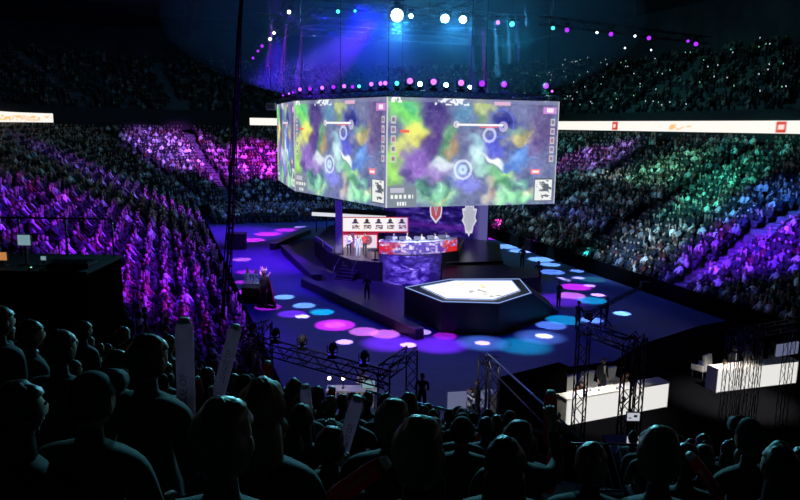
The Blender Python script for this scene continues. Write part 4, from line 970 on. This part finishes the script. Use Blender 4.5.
# handrails of the near stand
def handrail(pts, label, m_='rail_teal', posts=()):
    t = thing('handrail', label, 'handrail'); mb = MB(); mb.tube(pts, .03, m_, 8); mb.build('rail', t)
    for i, (q, zb) in enumerate(posts): mb = MB(); mb.tube([q, (q[0], q[1], zb)], .022, 'steel_dark', 6); mb.build('post', t)
    if len(posts) > 1: mb = MB(); mb.tube([Vector(p)-Vector((0, 0, .45)) for p in pts], .018, 'steel_dark', 6); mb.build('lower_rail', t)
mat('rail_teal', (.25, .55, .55), .35, .3)
r0, r1 = P(487, 353, 23.5), P(602, 458, 11.6)
handrail([r0, r1], 'long sloping steel handrail running down past the black partition', posts=[(r1, tread(r1.x, r1.y)), (r0.lerp(r1, .55), 0), (r0, 0)])
r0, r1 = P(366, 391, 12.9), P(562, 437, 11.5)
handrail([r0, r0.lerp(r1, .5), r1], 'teal-lit horizontal guard rail across the front of the near stand', posts=[(r0.lerp(r1, u), tread(r0.lerp(r1, u).x, r0.lerp(r1, u).y)) for u in (0, .25, .5, .75, 1)])
cr = thing('camera_riser', 'black draped riser carrying two small glowing monitors below the emblem desk', 'riser', (P(641, 436, 16).x, 16.0, 0)); zt = P(641, 446, 16).z
mb = MB(); mb.box((0, 0, zt/2), (1.5, 1.0, zt), 'drape'); mb.build('draped_body', cr); mb = MB(); mb.box((0, 0, zt+.02), (1.56, 1.06, .04), 'black'); mb.build('top', cr)
for px, dz, lb, mm in ((636, .55, 'upper tilted pale monitor over the black riser below the emblem desk', 'screen_pale'), (650, .10, 'lower blue-white monitor on the black riser below the emblem desk', 'screen_blue'), (633, .08, 'small round-cornered white monitor at the left of the black riser', 'screen_pale')):
    q = P(px, 436, 15.8); t = thing('monitor', lb, 'monitor', (q.x, 15.8 if dz < .3 else 16.1, zt+.04))
    mb = MB(); mb.box((0, 0, dz+.13), (.34, .05, .24), 'grey_plastic'); mb.tube([(0, .02, 0), (0, .02, dz+.1)], .02, 'steel_dark', 6); mb.box((0, 0, .01), (.24, .2, .02), 'steel_dark'); mb.build('casing', t)
    mb = MB(); mb.box((0, -.03, dz+.13), (.30, .006, .20), mm); mb.box((.05, -.034, dz+.15), (.08, .004, .06), 'grey_plastic'); mb.box((-.08, -.034, dz+.10), (.06, .004, .03), 'grey_plastic'); mb.build('display', t)
sb = thing('slatted_barrier', 'short barrier of slanted pale bars in front of the emblem desk', 'barrier', (P(606, 470, 11).x, 11.0, tread(P(606, 470, 11).x, 11.0)))
mb = MB()
for k in range(7): x = -.42+k*.14; mb.tube([(x+.16, .0, .05), (x-.10, .0, .85)], .014, 'trim_white', 6)
mb.build('slat', sb); mb = MB(); mb.tube([(-.62, 0, .88), (.5, 0, .88)], .022, 'steel_dark', 6); mb.build('top_rail', sb); mb = MB(); mb.tube([(-.4, 0, .04), (.66, 0, .04)], .022, 'steel_dark', 6); mb.build('bottom_rail', sb)
# hanging cable left
a, b_ = P(241, -6, 34), P(224, 318, 30); mb = MB()
for k, (dx, r) in enumerate(((0, .06), (.06, .035), (-.05, .03), (.09, .02))): mb.tube([a.lerp(b_, i/14)+Vector((dx*(1+i*.12)+.03*math.sin(i*1.3+k), .03*k, 0)) for i in range(15)], r, 'drape', 6)
for i in range(26): q = a.lerp(b_, i/26); mb.box(q+Vector((.05*(1+i*.06), 0, 0)), (.10+.004*i, .06, .08), 'drape')
mb.tube([a, (a.x-.6, a.y+.5, 26.9)], .05, 'drape', 6)
mb.build('hanging_cable_bundle', label='tall dark cable bundle hanging from the roof in front of the purple stand', cat='cable')
# ------------------------------------------------------------------ control booth at left
X0, X1 = -17.5, P(120, 258, 16.4).x; BZ = P(119, 258, 16.4).z
bt = thing('control_booth', 'big black boxy control booth blocking the stand at lower left', 'control booth', ((X0+X1)/2, 14.6, 0))
bh = BZ; mb = MB(); mb.box((0, .9, bh/2), (X1-X0, 1.9, bh), 'drape'); mb.build('riser', bt)
mb = MB(); mb.box((0, .9, bh+.03), (X1-X0+.1, 2.0, .06), 'black'); mb.build('counter', bt)
mb = MB(); 
for i in range(8): mb.tube([((X1-X0)/2-.1-i*1.1, 1.7, bh+.05), ((X1-X0)/2-.1-i*1.1, 1.7, bh+.95)], .02, 'steel_dark', 6)
mb.tube([((X1-X0)/2-.1, 1.7, bh+.95), (-(X1-X0)/2, 1.7, bh+.95)], .022, 'steel_dark', 6); mb.build('railing', bt)
def desk_monitor(px, Y, scr, w_, h_, label, u=0.0):
    q = P(px, 258, Y); t = thing('monitor', label, 'monitor', (q.x, Y, BZ+.06)); mb = MB(); mb.box((0, 0, .12+u+h_/2), (w_, .05, h_), 'grey_plastic'); mb.box((0, .02, .06+u/2), (.05, .04, .13+u), 'grey_plastic'); mb.box((0, 0, .01), (.26, .18, .02), 'grey_plastic'); mb.build('casing', t)
    mb = MB(); mb.box((0, -.03, .12+u+h_/2), (w_*.92, .006, h_*.88), scr); mb.build('display', t)
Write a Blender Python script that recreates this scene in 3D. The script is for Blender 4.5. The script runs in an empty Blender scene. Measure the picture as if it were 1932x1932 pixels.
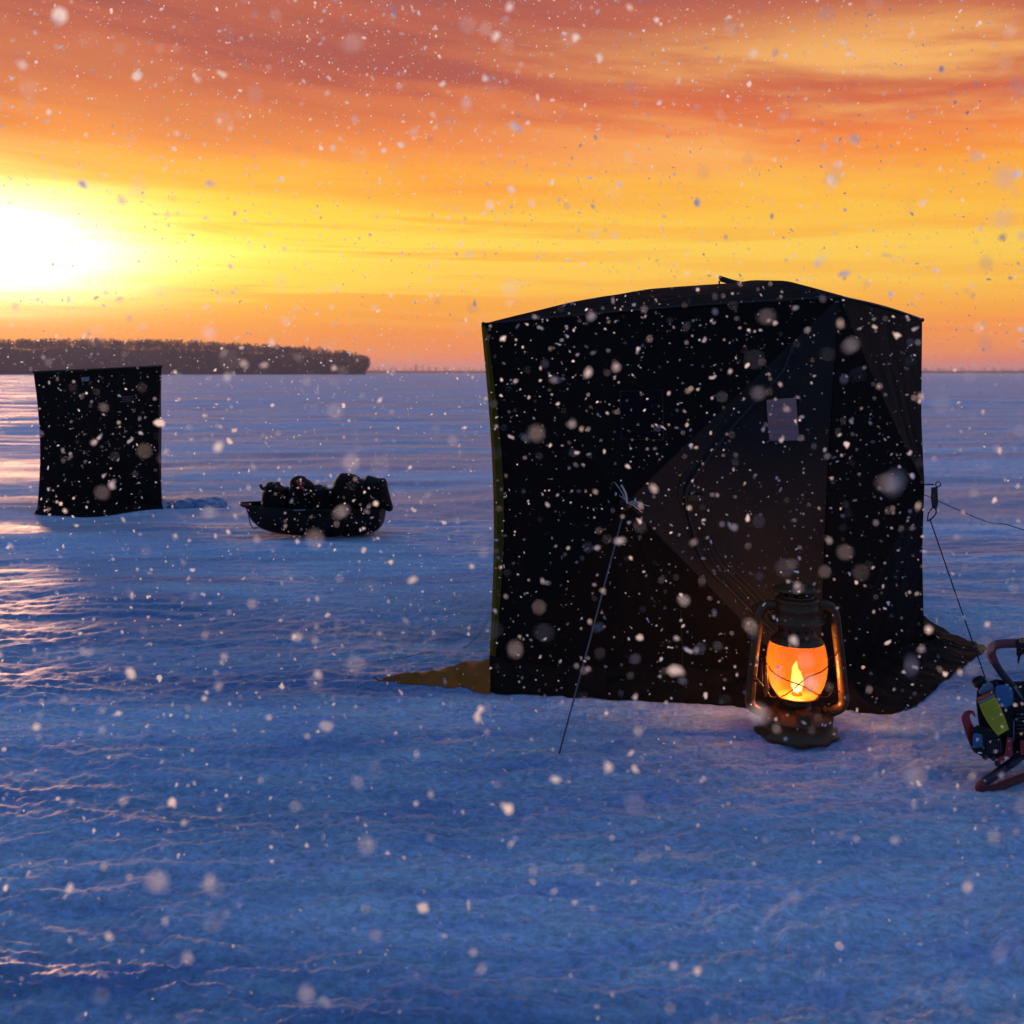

....

- **TASK STATEMENT**
Each record should be quoted exactly, with the images omitted.

- **EXERCISE SOLUTION**
The Blender Python script for this scene continues. Write part 4, from line 970 on. This part finishes the script. Use Blender 4.5.
# handrails of the near stand
def handrail(pts, label, m_='rail_teal', posts=()):
    t = thing('handrail', label, 'handrail'); mb = MB(); mb.tube(pts, .03, m_, 8); mb.build('rail', t)
    for i, (q, zb) in enumerate(posts): mb = MB(); mb.tube([q, (q[0], q[1], zb)], .022, 'steel_dark', 6); mb.build('post', t)
    if len(posts) > 1: mb = MB(); mb.tube([Vector(p)-Vector((0, 0, .45)) for p in pts], .018, 'steel_dark', 6); mb.build('lower_rail', t)
mat('rail_teal', (.25, .55, .55), .35, .3)
r0, r1 = P(487, 353, 23.5), P(602, 458, 11.6)
handrail([r0, r1], 'long sloping steel handrail running down past the black partition', posts=[(r1, tread(r1.x, r1.y)), (r0.lerp(r1, .55), 0), (r0, 0)])
r0, r1 = P(366, 391, 12.9), P(562, 437, 11.5)
handrail([r0, r0.lerp(r1, .5), r1], 'teal-lit horizontal guard rail across the front of the near stand', posts=[(r0.lerp(r1, u), tread(r0.lerp(r1, u).x, r0.lerp(r1, u).y)) for u in (0, .25, .5, .75, 1)])
cr = thing('camera_riser', 'black draped riser carrying two small glowing monitors below the emblem desk', 'riser', (P(641, 436, 16).x, 16.0, 0)); zt = P(641, 446, 16).z
mb = MB(); mb.box((0, 0, zt/2), (1.5, 1.0, zt), 'drape'); mb.build('draped_body', cr); mb = MB(); mb.box((0, 0, zt+.02), (1.56, 1.06, .04), 'black'); mb.build('top', cr)
for px, dz, lb, mm in ((636, .55, 'upper tilted pale monitor over the black riser below the emblem desk', 'screen_pale'), (650, .10, 'lower blue-white monitor on the black riser below the emblem desk', 'screen_blue'), (633, .08, 'small round-cornered white monitor at the left of the black riser', 'screen_pale')):
    q = P(px, 436, 15.8); t = thing('monitor', lb, 'monitor', (q.x, 15.8 if dz < .3 else 16.1, zt+.04))
    mb = MB(); mb.box((0, 0, dz+.13), (.34, .05, .24), 'grey_plastic'); mb.tube([(0, .02, 0), (0, .02, dz+.1)], .02, 'steel_dark', 6); mb.box((0, 0, .01), (.24, .2, .02), 'steel_dark'); mb.build('casing', t)
    mb = MB(); mb.box((0, -.03, dz+.13), (.30, .006, .20), mm); mb.box((.05, -.034, dz+.15), (.08, .004, .06), 'grey_plastic'); mb.box((-.08, -.034, dz+.10), (.06, .004, .03), 'grey_plastic'); mb.build('display', t)
sb = thing('slatted_barrier', 'short barrier of slanted pale bars in front of the emblem desk', 'barrier', (P(606, 470, 11).x, 11.0, tread(P(606, 470, 11).x, 11.0)))
mb = MB()
for k in range(7): x = -.42+k*.14; mb.tube([(x+.16, .0, .05), (x-.10, .0, .85)], .014, 'trim_white', 6)
mb.build('slat', sb); mb = MB(); mb.tube([(-.62, 0, .88), (.5, 0, .88)], .022, 'steel_dark', 6); mb.build('top_rail', sb); mb = MB(); mb.tube([(-.4, 0, .04), (.66, 0, .04)], .022, 'steel_dark', 6); mb.build('bottom_rail', sb)
# hanging cable left
a, b_ = P(241, -6, 34), P(224, 318, 30); mb = MB()
for k, (dx, r) in enumerate(((0, .06), (.06, .035), (-.05, .03), (.09, .02))): mb.tube([a.lerp(b_, i/14)+Vector((dx*(1+i*.12)+.03*math.sin(i*1.3+k), .03*k, 0)) for i in range(15)], r, 'drape', 6)
for i in range(26): q = a.lerp(b_, i/26); mb.box(q+Vector((.05*(1+i*.06), 0, 0)), (.10+.004*i, .06, .08), 'drape')
mb.tube([a, (a.x-.6, a.y+.5, 26.9)], .05, 'drape', 6)
mb.build('hanging_cable_bundle', label='tall dark cable bundle hanging from the roof in front of the purple stand', cat='cable')
# ------------------------------------------------------------------ control booth at left
X0, X1 = -17.5, P(120, 258, 16.4).x; BZ = P(119, 258, 16.4).z
bt = thing('control_booth', 'big black boxy control booth blocking the stand at lower left', 'control booth', ((X0+X1)/2, 14.6, 0))
bh = BZ; mb = MB(); mb.box((0, .9, bh/2), (X1-X0, 1.9, bh), 'drape'); mb.build('riser', bt)
mb = MB(); mb.box((0, .9, bh+.03), (X1-X0+.1, 2.0, .06), 'black'); mb.build('counter', bt)
mb = MB(); 
for i in range(8): mb.tube([((X1-X0)/2-.1-i*1.1, 1.7, bh+.05), ((X1-X0)/2-.1-i*1.1, 1.7, bh+.95)], .02, 'steel_dark', 6)
mb.tube([((X1-X0)/2-.1, 1.7, bh+.95), (-(X1-X0)/2, 1.7, bh+.95)], .022, 'steel_dark', 6); mb.build('railing', bt)
def desk_monitor(px, Y, scr, w_, h_, label, u=0.0):
    q = P(px, 258, Y); t = thing('monitor', label, 'monitor', (q.x, Y, BZ+.06)); mb = MB(); mb.box((0, 0, .12+u+h_/2), (w_, .05, h_), 'grey_plastic'); mb.box((0, .02, .06+u/2), (.05, .04, .13+u), 'grey_plastic'); mb.box((0, 0, .01), (.26, .18, .02), 'grey_plastic'); mb.build('casing', t)
    mb = MB(); mb.box((0, -.03, .12+u+h_/2), (w_*.92, .006, h_*.88), scr); mb.build('display', t)
Write a Blender Python script that recreates this scene in 3D. The script is for Blender 4.5. The script runs in an empty Blender scene. Measure the picture as if it were 1932x1932 pixels.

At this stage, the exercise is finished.